Laut Thiele gab es zu dieser Zeit nur den einzig wahren Prototypen eines Fußballspielers: „ Körperlich absolut robust und auch komplett angst– und schmerzfrei musste er sein. Technische Limitationen mussten selbstverständlich mit bedingungslosem Einsatz wettgemacht werden. Die interne Hierarchie im Team ergab sich aus der Fähigkeit, den Ball am weitesten nach vorne zu dreschen.“ Diese Ausführungen Thieles wurden vorbehaltlos vom späteren Fußballobmann der 80/90er-Jahre „Ede Bergmannshoff“ bestätigt. Bergmannshoff verschlug es 1962 nach Sabbenhausen. Er kam aus dem Ruhrgebiet und hatte dort durchaus hochklassigen und kultivierten Fußball erlebt. Noch heute hallen mir seine in hunderten geführten Kneipengesprächen gefallenen Wörter im Ohr: „Als ich hier in Samsen mein erstes Spiel machte, hatte ich abends Nackenschmerzen. Mein Blick war stets nach oben gerichtet, 90 Minuten rauschten die Bälle über mich und das Mittelfeld “, so kommentierte er den Spielstil. Bergmannshoff war wahrscheinlich der Erste, der ganz unbewusst mit dem scheinbar unverwundbaren, sympathischen Gegensätzen dieses Vereines Bekanntschaft machte. Ein Ruhrgebietler erlebt im tiefsten lippischen Südosten feinstes und englisches Kick-and-Rush.

 

 

 

Nervenaufreibender, aber erfolgreicher Klassenkampf

 

In den 70er-Jahren verbesserte der TSV Sabbenhausen kontinuierlich seine Strukturen. Fast alle Jugendmannschaften wurden besetzt und die Trainingsbedingungen wurden nicht zuletzt durch die Errichtung einer Flutlichtanlage enorm verbessert. Erstmals gab es auch Zulauf aus den Nachbarvereinen. Spieler wie Tenge, Tappe und Hasse verstärkten den TSV, der nun auch in den eigenen Reihen Akteure wie W. Brenker, Kruse oder die Potthast-Brüder von lokalem Format hatte. Dennoch, die ganz großen Erfolge des TSV Sabbenhausen finden ihren Ursprung in den frühen 80er-Jahren. Die damalige A-Jugend des Vereines war enorm erfolgreich, ein Pool von sechs bis acht Spielern war im Auge des Machers Bergmannshoff mehr als nur Kreisliga-B-tauglich. 1983 sicherte sich das Kreisliga B-Team erst am letzten Spieltag den Klassenerhalt. Um den jungen Spielern der A-Jugend eine Perspektive bieten zu können, engagierte Bergmannshoff den landesligaerfahrenen Spielertrainer Addi Chust. Dies war der erste Schlüsselmoment für die späteren Erfolge des Vereines.

 

 

 

Finanzielle Dorf-Eliten sind gönnerhaft

 

Insbesondere für die jüngeren Spieler war Chust ein Erlebnis. Sie lechzten nach seinen Erfahrungen, seinen Erfolgen und wollten all das auch erleben. Daher tolerierten sie seine knallharten Trainingsmethoden widerspruchslos. Außerdem war Chust ein begnadeter Unterhalter, ein Menschenfänger, die Kneipenabende nach dem Training garantierten beinahe jedes Mal Tränenlachen.
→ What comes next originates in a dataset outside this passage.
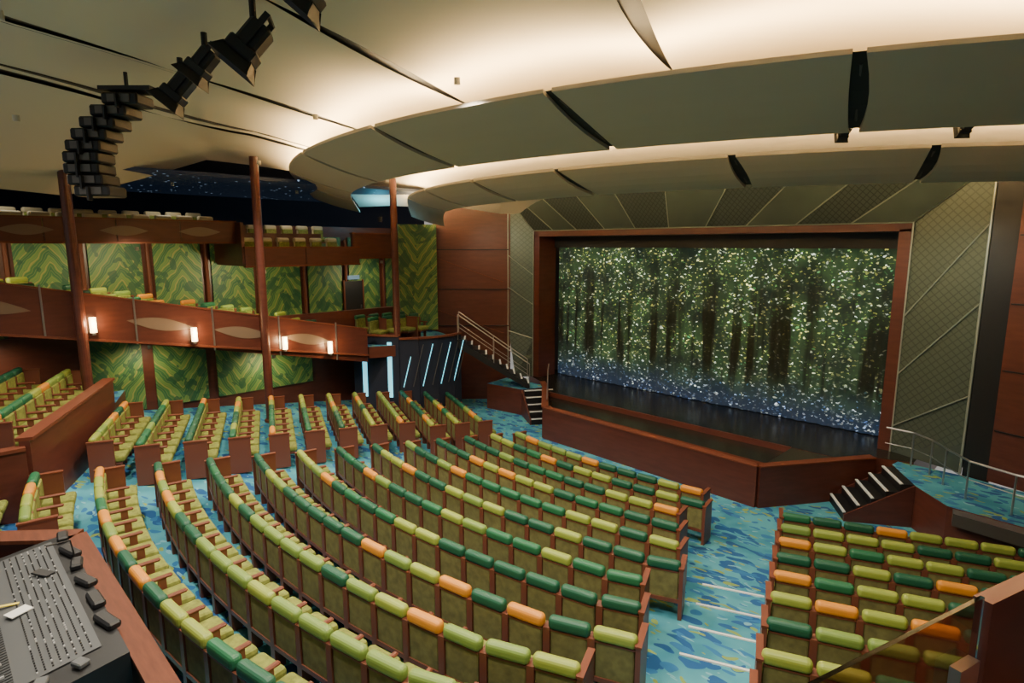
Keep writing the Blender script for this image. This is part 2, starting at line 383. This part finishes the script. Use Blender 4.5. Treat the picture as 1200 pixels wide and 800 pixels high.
b = MB()
b.box((-16.45, 18.35, 3.9), (0.3, 1.0, 5.8), 'wood'); b.box((-3.80, 18.35, 3.9), (0.3, 1.0, 5.8), 'wood')
b.box((-10.12, 18.35, 6.85), (12.95, 1.0, 0.22), 'wood')
b.box((-10.08, 18.8, 6.52), (12.4, 0.1, 0.44), 'black')
b.obj('proscenium_frame')
b = MB(); Yi, Yo = 17.85, 17.25
ix0, ix1, izt = -16.6, -3.65, 6.96
ox0, ox1, ozt = -17.45, -2.05, 8.25
ti = [0, .08, .17, .27, .37, .47, .57, .67, .78, .89, 1]; to = [0, .03, .11, .22, .33, .46, .6, .72, .83, .93, 1]
for a in range(10):
    A = (lerp(ix0, ix1, ti[a]), Yi, izt); B = (lerp(ix0, ix1, ti[a+1]), Yi, izt)
    Cc = (lerp(ox0, ox1, to[a+1]), Yo, ozt); D = (lerp(ox0, ox1, to[a]), Yo, ozt)
    b.quad(A, B, Cc, D, 'perf' if a % 2 == 0 else 'plain')
    b.tube([Vector(A)+Vector((0, -.03, 0)), Vector(D)+Vector((0, -.03, 0))], 0.018, 'stripm', 6)
b.tube([(ix1, Yi-.03, izt), (ox1, Yo-.03, ozt)], 0.018, 'stripm', 6)
for (xi, xo, sl) in ((ix0, ox0, 0.5), (ix1, ox1, 0.6)):
    zi = [6.96, 5.2, 4.0, 2.6, 1.0]; zo = [8.25, 6.0, 4.7, 2.9, 1.0] if xi < -10 else [8.25, 6.9, 5.1, 2.9, 1.7]
    if xi > -10: zi = [6.96, 4.6, 3.1, 1.7, 1.0]
    for a in range(4):
        b.quad((xi, Yi, zi[a]), (xi, Yi, zi[a+1]), (xo+(0.4 if (xo < -10 and a == 3) else 0), Yo, zo[a+1]), (xo, Yo, zo[a]), 'perf2')
        b.tube([(xi, Yi-.03, zi[a]), (xo, Yo-.03, zo[a])], 0.018, 'stripm', 6)
    if xi > -10: b.add([(xi, Yi, 1.0), (xo, Yo, 1.0), (xo, Yo, 1.7)], [(0, 1, 2)], 'plain')
    b.tube([(xi, Yi-.03, 1.0), (xi, Yi-.03, 6.96)], 0.02, 'stripm', 6)
    b.tube([(xo, Yo-.03, 1.0), (xo, Yo-.03, 8.25)], 0.03, 'stripm', 6)
b.tube([(ix0, Yi-.03, izt), (ix1, Yi-.03, izt)], 0.02, 'stripm', 6)
b.obj('proscenium_surround')

b = MB()
b.box((-1.75, 17.3, 4.6), (0.5, 0.3, 7.4), 'black')
b.wall((-1.5, 17.2), (4.0, 15.5), 1.0, 9.2, 0.2, 'wood')
for z in (2.2, 3.6, 5.1, 6.6): b.wall((-1.5, 17.08), (4.0, 15.38), z, z+0.03, 0.03, 'black')
b.obj('wall_right')
b = MB()
b.wall((-19.6, 15.1), (-17.45, 17.35), 0, 9.2, 0.2, 'wood')
for z in (3.1, 4.6, 6.2): b.wall((-19.5, 15.0), (-17.4, 17.2), z, z+0.035, 0.03, 'black')
b.wall((-19.4, 14.95), (-17.5, 17.0), 3.8, 3.83, 0.03, 'woodlt', 2.8, 2.83)
b.wall((-19.4, 14.95), (-17.5, 17.0), 5.9, 5.93, 0.03, 'woodlt', 4.9, 4.93)
b.obj('wall_stage_left')

# ------------------------------------------------------------------ left walls
b = MB()
b.box((-20.0, 6, 2.0), (0.2, 22, 4.0), 'wood'); b.obj('wall_left_lower')
b = MB()
for i in range(9):
    y = -0.6+1.75*i+0.875
    if y > 9.8: break
    if y < 3.3: continue
    b.box((-19.86, y, 2.7), (0.06, 1.45, 2.2), 'gpanel')
b.obj('wall_panel_lower')
b = MB(); b.box((-22.1, 6, 5.4), (0.2, 22, 3.4), 'wood'); b.obj('wall_left_middle')
b = MB()
for i in range(10):
    y = -1.6+1.75*i+0.875
    b.box((-21.95, y, 5.2), (0.06, 1.42, 3.0), 'gpanel')
    b.tube([(-21.9, y+0.875, 3.8), (-21.9, y+0.875, 6.6)], 0.06, 'woodlt', 8)
b.obj('wall_panel_middle')
b = MB(); b.wall((-19.9, 13.6), (-19.3, 15.0), 3.0, 7.2, 0.1, 'gpanel'); b.obj('wall_panel_end')
b = MB(); b.box((-25.5, 6, 8), (0.2, 26, 5), 'navy'); b.obj('wall_left_upper')
b = MB(); b.box((-21.88, 12.7, 3.9), (0.1, 0.8, 2.1), 'black'); b.box((-21.82, 12.7, 5.1), (0.08, 0.5, 0.16), 'ledg')
b.box((-21.84, 12.27, 3.9), (0.06, 0.06, 2.2), 'woodlt'); b.box((-21.84, 13.13, 3.9), (0.06, 0.06, 2.2), 'woodlt'); b.box((-21.8, 13.0, 3.9), (0.05, 0.03, 0.15), 'steel'); b.obj('door_1')

def zl(y): return 5.5-(y-1.5)*0.21
b = MB()
FX = -18.0
ys = [-4.0, 0.2, 2.1, 4.0, 5.9, 7.8, 9.7, 10.9]
for a, c in zip(ys[:-1], ys[1:]):
    b.wall((FX, a+0.02), (FX, c-0.02), zl(a)-1.2+0.03*(a), zl(a), 0.12, 'wood', zl(c)-1.2+0.03*c, zl(c))
    b.wall((FX, a), (FX, c), zl(a), zl(a)+0.04, 0.16, 'woodlt', zl(c), zl(c)+0.04)
    b.wall((FX, a), (FX, c), zl(a)-1.25+0.03*a, zl(a)-1.19+0.03*a, 0.2, 'woodlt', zl(c)-1.25+0.03*c, zl(c)-1.19+0.03*c)
    b.add([(FX, a, zl(a)-0.95), (FX, c, zl(c)-0.95), (-21.9, c, zl(c)-0.8), (-21.9, a, zl(a)-0.8),
           (FX, a, zl(a)-1.15), (FX, c, zl(c)-1.15), (-21.9, c, zl(c)-1.1), (-21.9, a, zl(a)-1.1)],
          [(0, 1, 2, 3), (4, 7, 6, 5), (0, 4, 5, 1), (1, 5, 6, 2), (2, 6, 7, 3), (3, 7, 4, 0)], 'wood')
for i, y in enumerate(ys[1:-1]):
    b.wall((FX+0.075, y-0.02), (FX+0.075, y+0.02), zl(y)-1.15, zl(y)+0.1, 0.03, 'steel')
b.obj('balcony_lower')
b = MB(); b.prism([(-21.8, 10.95), (-18.0, 10.95), (-17.6, 12), (-17.3, 14.4), (-19.3, 15.0), (-21.8, 15.2)], 2.5, 2.9, 'carpet', 'wood'); b.obj('box_deck')
b = MB()
def inlay(X, y, zc_, sl, L=0.8, H=0.17, n=16):
    up = [(X, y-L+2*L*i/n, zc_-sl*(-L+2*L*i/n)+H*math.sin(pi*i/n)) for i in range(n+1)]
    dn = [(X, y-L+2*L*i/n, zc_-sl*(-L+2*L*i/n)-H*math.sin(pi*i/n)) for i in range(n-1, 0, -1)]
    vs = up+dn; b.add(vs, [tuple(range(len(vs)))], 'leaf')
for y in (1.1, 4.6, 6.7, 8.7): inlay(FX+0.075, y, zl(y)-0.55, 0.21)
for y in (2.2, 4.4, 6.4): inlay(-19.92, y, 6.8, 0.0, 0.6, 0.14)
b.obj('leaf_inlay')
for y in (3.05, 5.35, 7.9, 9.4):
    b = MB(); z = zl(y)-0.75
    b.tube([(0, 0, -0.18), (0, 0, -0.1), (0, 0, 0.2)], 0.075, 'sconce', 10)
    b.tube([(0, 0, -0.24), (0, 0, -0.18)], 0.05, 'steel', 8)
    b.box((-0.06, 0, -0.1), (0.08, 0.1, 0.2), 'steel')
    ob = b.obj('wall_sconce'); ob.location = (FX+0.2, y, z)
    L = bpy.data.lights.new('sconce_lamp', 'POINT'); L.energy = 30; L.color = (1, 0.62, 0.28); L.shadow_soft_size = 0.06
    lo = bpy.data.objects.new('lamp', L); COL.objects.link(lo); lo.parent = ob; lo.location = (0.2, 0, 0.05)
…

Fast logisch, dass der TSV sich 1984 erstmals als A-Ligist titulieren lassen durfte. Die finanziellen Eliten des Dorfes honorierten diesen Erfolg damals gönnerhaft. Das gesamte Team bekam einen viertägigen Aufenthalt auf Mallorca fast komplett geschenkt. Damals sensationell. Auch modisch war der TSV zu dieser Zeit en vogue. Bis Anfang 1983 waren in den Hobbyligen die kurzen Sprinterhosen Standard in der Trikotbekleidung. Auf Mallorca erstand der TSV einen Satz himmelblauer Trikots, deren Hosen bis zum Knie reichten.

Jürgen Hasse

Mit diesen “Schlafanzügen “ war der Verein zumindest in Lippe modischer Vorreiter.
Als Aufsteiger begeisterte das Team in der A-Liga mit Angriffsfußball und gewinnt den Offensivcup. Addi Chust verließ den TSV im September 1985 nach dem verpatzten Saisonstart. Trainer Glaubitz folgte, wurde aber dubios nach nur einer Saison entlassen. Unter der Regie von Rainer Rhode stieg der Club 1987 ab in die Kreisliga B.

 

 

 

Das wichtigste Spiel der Vereins-Geschichte

 

Für das Ziel des sofortigen Wiederaufstieges wird abermals Addi auf die Kommandobrücke geholt. Die Mannschaft wird ihrer Favoritenrolle gerecht und startet souverän, bis im Herbst eine nie dagewesene Verletzungsmisere eintritt. Leistungsträger wie Brenker, Heptner, Achim und Jürgen Hasse, Meier und Morsch erleiden Beinbrüche und schwere Bänderverletzungen und fallen langfristig aus. Es grenzt an ein Wunder, dass die Mannschaft den Kontakt zum Rivalen aus Kohlstädt halten kann. Im Mai 1988 kommt es zum absoluten Show Down. Entscheidungsspiel im Waldstadion von Bad Meinberg gegen den TSV Kohlstädt. Es wird für den TSV zu einem unglaublichen, dramatischen Schlüsselmoment. Im Hinblick auf den folgenden erfolgreichen Werdegang des Vereines ist es ohne Übertreibung das wichtigste Spiel der Vereins-Geschichte.

 

 

Goldene 90er-Jahre

 

Der TSV Kohlstädt liegt in der zweiten Halbzeit der Verlängerung mit 1:0 vorn, bis Achim Hasse mit dem wichtigsten Tor seines Lebens ausgleicht. Es kommt zum Elfmeterschießen um den Aufstieg. Der TSV aus Sabbenhausen behält die Nerven, setzt sensationell alle fünf Elfer ins Netz, siegt 6:5. Die anschließende Feier bleibt bei fast allen Teilnehmern als sehr skurril in Erinnerung. Neben Freude und Ausgelassenheit belasten viele Spieler die totale körperliche Erschöpfung und immer noch Tränen der Anspannung. Vielleicht waren sie sich in diesem Moment bewusst, dass sie ohne diesen wichtigen Sieg nur eine ganz kleine Randnotiz in der lippischen Sportgeschichte gewesen und geblieben wären.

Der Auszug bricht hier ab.